At times, it seemed as if he didn’t like to play for Bayern either. He once labeled the club as a “nouveau rich money-based aristocracy.” After Bayern retained the Bundesliga title in 1973, Breitner was photographed dancing naked by a swimming pool. The Bayern president, Wilhelm Neudecker, responded by issuing him with a hefty fine and explored selling the gifted player with a growing “bad boy” image. Breitner responded by saying (The Panenka Blog), “This shit club can’t even celebrate properly.”

The national money-maker that was the Bundesliga was another target for Breitner’s socialist condemnation (These Football Times):

The Bundesliga is big business. Almost everything revolves around money. There is no room for socialism.
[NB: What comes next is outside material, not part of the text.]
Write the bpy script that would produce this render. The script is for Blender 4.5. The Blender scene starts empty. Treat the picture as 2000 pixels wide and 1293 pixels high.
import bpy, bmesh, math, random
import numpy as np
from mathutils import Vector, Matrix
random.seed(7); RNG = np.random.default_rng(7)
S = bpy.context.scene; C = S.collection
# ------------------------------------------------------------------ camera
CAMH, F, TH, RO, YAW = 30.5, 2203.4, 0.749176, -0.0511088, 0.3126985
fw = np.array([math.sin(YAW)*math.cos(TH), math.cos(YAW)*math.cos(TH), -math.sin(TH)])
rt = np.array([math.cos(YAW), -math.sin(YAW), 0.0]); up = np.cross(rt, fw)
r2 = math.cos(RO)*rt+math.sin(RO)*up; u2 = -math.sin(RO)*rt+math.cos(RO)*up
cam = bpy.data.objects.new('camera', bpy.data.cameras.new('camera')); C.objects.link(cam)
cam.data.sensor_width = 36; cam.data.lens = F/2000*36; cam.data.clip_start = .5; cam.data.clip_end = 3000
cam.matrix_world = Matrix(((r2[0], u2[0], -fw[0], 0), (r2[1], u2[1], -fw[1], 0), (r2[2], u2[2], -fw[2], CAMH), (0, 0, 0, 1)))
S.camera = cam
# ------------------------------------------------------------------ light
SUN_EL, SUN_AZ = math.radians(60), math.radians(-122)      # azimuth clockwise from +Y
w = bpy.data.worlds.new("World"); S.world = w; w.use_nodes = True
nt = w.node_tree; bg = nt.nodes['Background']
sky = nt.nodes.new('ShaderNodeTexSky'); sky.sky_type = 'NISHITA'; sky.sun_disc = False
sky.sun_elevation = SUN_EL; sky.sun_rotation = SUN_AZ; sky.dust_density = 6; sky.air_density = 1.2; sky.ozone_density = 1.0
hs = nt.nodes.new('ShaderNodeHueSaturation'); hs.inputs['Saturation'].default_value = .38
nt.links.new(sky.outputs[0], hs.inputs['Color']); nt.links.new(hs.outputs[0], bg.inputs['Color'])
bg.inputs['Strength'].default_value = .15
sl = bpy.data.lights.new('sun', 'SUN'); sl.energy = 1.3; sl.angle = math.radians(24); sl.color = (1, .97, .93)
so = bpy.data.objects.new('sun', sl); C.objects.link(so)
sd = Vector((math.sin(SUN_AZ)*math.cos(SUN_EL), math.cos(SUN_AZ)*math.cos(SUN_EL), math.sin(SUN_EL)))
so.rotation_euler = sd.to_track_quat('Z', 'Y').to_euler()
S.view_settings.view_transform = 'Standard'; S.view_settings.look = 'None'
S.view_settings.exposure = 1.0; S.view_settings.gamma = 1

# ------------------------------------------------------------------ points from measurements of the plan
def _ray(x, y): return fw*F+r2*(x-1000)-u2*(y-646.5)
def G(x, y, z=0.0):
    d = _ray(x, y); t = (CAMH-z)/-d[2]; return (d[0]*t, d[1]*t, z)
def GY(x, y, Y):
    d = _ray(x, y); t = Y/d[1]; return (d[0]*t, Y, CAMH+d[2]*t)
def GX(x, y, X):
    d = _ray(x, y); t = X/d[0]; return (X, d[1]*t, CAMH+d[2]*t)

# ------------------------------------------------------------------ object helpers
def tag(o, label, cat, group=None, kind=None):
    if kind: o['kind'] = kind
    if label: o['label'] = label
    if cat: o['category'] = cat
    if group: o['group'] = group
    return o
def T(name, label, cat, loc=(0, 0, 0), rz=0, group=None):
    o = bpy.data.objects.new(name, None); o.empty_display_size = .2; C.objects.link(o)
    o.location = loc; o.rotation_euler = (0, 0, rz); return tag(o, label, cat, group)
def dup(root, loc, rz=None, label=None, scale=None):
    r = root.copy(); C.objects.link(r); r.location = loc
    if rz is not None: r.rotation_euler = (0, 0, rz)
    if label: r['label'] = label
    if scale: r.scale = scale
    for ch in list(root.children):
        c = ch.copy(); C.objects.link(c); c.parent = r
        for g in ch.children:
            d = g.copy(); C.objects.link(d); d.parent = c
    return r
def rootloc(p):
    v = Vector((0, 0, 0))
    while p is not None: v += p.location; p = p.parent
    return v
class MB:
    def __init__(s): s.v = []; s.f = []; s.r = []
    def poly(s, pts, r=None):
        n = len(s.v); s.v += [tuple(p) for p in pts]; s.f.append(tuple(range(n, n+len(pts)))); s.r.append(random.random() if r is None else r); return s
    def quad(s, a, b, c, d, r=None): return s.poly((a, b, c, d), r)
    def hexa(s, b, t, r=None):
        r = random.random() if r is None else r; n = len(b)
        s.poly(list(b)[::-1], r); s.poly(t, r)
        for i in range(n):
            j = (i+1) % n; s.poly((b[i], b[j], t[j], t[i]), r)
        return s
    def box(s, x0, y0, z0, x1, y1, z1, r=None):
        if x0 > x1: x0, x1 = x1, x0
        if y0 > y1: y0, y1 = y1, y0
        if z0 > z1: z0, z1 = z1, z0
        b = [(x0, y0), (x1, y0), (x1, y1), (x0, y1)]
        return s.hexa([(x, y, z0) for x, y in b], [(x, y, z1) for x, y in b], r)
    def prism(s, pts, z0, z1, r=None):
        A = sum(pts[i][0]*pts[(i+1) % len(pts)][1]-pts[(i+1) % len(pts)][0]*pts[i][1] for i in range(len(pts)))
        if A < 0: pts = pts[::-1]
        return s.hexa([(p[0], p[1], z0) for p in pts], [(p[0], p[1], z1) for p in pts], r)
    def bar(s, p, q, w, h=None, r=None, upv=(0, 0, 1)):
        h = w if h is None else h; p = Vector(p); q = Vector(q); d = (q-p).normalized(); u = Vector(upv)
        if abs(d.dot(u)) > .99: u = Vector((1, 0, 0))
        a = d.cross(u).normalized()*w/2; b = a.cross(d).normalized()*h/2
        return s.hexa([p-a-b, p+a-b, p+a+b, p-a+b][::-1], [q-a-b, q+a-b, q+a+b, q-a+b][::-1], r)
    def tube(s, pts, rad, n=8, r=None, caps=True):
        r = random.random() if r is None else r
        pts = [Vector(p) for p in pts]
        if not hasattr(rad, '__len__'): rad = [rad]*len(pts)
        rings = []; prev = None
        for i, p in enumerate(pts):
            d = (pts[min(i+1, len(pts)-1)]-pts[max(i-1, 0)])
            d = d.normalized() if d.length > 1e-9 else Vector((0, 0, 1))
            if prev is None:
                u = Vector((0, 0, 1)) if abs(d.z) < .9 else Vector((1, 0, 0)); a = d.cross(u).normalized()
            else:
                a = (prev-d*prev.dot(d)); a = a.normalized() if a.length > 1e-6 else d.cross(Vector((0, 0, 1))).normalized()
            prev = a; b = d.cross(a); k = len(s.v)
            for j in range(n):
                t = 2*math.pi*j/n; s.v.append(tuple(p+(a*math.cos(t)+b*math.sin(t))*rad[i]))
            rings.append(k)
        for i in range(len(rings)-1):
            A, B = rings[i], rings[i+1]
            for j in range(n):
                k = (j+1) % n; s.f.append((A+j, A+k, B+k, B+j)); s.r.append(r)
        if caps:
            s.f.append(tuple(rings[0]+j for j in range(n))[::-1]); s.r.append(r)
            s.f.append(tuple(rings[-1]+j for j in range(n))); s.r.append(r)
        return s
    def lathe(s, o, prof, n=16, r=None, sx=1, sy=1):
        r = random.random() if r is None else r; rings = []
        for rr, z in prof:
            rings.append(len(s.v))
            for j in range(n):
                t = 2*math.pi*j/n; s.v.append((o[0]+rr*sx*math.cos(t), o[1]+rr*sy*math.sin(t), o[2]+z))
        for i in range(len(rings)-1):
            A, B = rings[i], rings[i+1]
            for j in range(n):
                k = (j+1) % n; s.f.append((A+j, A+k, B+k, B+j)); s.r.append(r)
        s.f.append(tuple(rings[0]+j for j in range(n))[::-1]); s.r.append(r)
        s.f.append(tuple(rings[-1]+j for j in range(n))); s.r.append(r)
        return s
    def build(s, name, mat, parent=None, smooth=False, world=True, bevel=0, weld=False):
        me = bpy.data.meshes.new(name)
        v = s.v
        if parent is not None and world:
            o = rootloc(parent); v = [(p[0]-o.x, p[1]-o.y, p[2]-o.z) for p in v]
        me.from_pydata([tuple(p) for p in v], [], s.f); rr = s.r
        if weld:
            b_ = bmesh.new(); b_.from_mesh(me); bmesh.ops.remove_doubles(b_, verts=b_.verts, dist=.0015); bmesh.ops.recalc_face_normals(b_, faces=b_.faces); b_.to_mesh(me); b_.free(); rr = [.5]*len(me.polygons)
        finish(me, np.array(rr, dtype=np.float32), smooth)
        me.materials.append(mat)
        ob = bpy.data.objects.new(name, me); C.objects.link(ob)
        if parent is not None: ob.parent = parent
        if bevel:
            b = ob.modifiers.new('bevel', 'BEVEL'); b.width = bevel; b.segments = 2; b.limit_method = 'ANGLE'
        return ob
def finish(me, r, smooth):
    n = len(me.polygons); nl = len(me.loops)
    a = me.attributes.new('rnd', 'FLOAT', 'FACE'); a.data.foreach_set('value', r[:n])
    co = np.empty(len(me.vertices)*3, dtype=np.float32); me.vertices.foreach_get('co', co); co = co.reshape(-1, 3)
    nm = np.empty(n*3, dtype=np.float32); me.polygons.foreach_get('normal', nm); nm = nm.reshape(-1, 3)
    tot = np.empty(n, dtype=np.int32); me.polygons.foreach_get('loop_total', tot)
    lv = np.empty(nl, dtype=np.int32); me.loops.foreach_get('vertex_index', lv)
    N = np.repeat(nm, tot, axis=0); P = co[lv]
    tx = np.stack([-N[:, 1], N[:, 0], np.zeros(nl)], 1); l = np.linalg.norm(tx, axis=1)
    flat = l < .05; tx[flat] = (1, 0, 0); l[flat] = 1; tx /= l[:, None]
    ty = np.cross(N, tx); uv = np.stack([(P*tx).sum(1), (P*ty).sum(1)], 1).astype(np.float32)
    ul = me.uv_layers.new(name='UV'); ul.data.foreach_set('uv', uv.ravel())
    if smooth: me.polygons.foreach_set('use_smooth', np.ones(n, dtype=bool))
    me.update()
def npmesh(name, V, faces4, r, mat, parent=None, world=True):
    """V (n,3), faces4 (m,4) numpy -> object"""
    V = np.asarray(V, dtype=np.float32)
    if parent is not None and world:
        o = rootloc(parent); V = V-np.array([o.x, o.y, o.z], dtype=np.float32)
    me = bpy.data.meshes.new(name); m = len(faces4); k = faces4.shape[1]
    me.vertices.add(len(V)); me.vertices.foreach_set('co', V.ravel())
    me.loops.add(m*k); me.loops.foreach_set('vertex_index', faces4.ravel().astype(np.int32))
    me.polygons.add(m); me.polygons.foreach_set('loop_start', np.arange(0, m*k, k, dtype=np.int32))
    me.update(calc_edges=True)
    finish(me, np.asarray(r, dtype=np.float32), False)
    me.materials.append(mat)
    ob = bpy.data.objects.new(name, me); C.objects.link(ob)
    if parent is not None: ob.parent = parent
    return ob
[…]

The whole business of transfer fees is unlawful, it’s contrary to human rights and basic human dignity.

However, after the 1974 World Cup, many of his leftist views seemed to subside, as Breitner seemed to appreciate more and more the capitalistic perks that came with being a world-famous football player.

In 1974 he signed for Real Madrid, a team that was heavily associated with the then living monarchist dictator General Francisco Franco. Yearning to play for one of the most famous clubs in the world, Breitner seemed willing to set aside his outspoken leftist views.

Photo by dpa/picture alliance via Getty Images

By 1982, Breitner had developed a taste for expensive cars and houses, featured in a McDonald’s advertisement, and received 150,000 DM contracts from a cosmetics company and shaved off his beard. Claiming that the beard never meant anything to him and that he kept it because his wife liked it, Breitner upset members of the counterculture. His distancing from his Red Paul persona was complete.


Post-retirement, Breitner spoke less about his political beliefs and did more commercials for multi-national corporations such as Gillette. Despite calling Franz Beckenbauer the “gravedigger of football” while the Kaiser was managing Germany’s national team, he was welcomed back to Bayern Munich as an adviser to the board, becoming part of the establishment himself.

Breitner was often accused by others of being insincere in his political views as a young man. With the benefit of hindsight, it is easy to see why. The man who brought a book about Chairman Mao to practice had swapped the readings of the communist leader for a check from corporations such as McDonald’s.

But that doesn’t tell the whole story. Breitner has stated that he felt like he was a part of the revolution in the minds of German students during his early years as a young footballer.

Whether he whole-heartedly believed in his socialist ideas, Red Paul was never afraid to embrace controversial views, even if they did not help his career. His frosty relationship with the DFB never fully recovered. He became the German national team manager for a mere 17 hours, before the DFB president Egidius Braun changed his mind after some fellow officials vehemently opposed hiring the former troublemaker.

By the mid 1990s, Paul Breitner was far from the free-spirited, left-leaning and rebellious soul he displayed in his youth. The world had changed as well. The counterculture had become popular culture, the Americans left Vietnam, the Berlin Wall fell, as did the Soviet Union, Chairman Mao and Che Guevara were long dead, and Red Paul had become rich.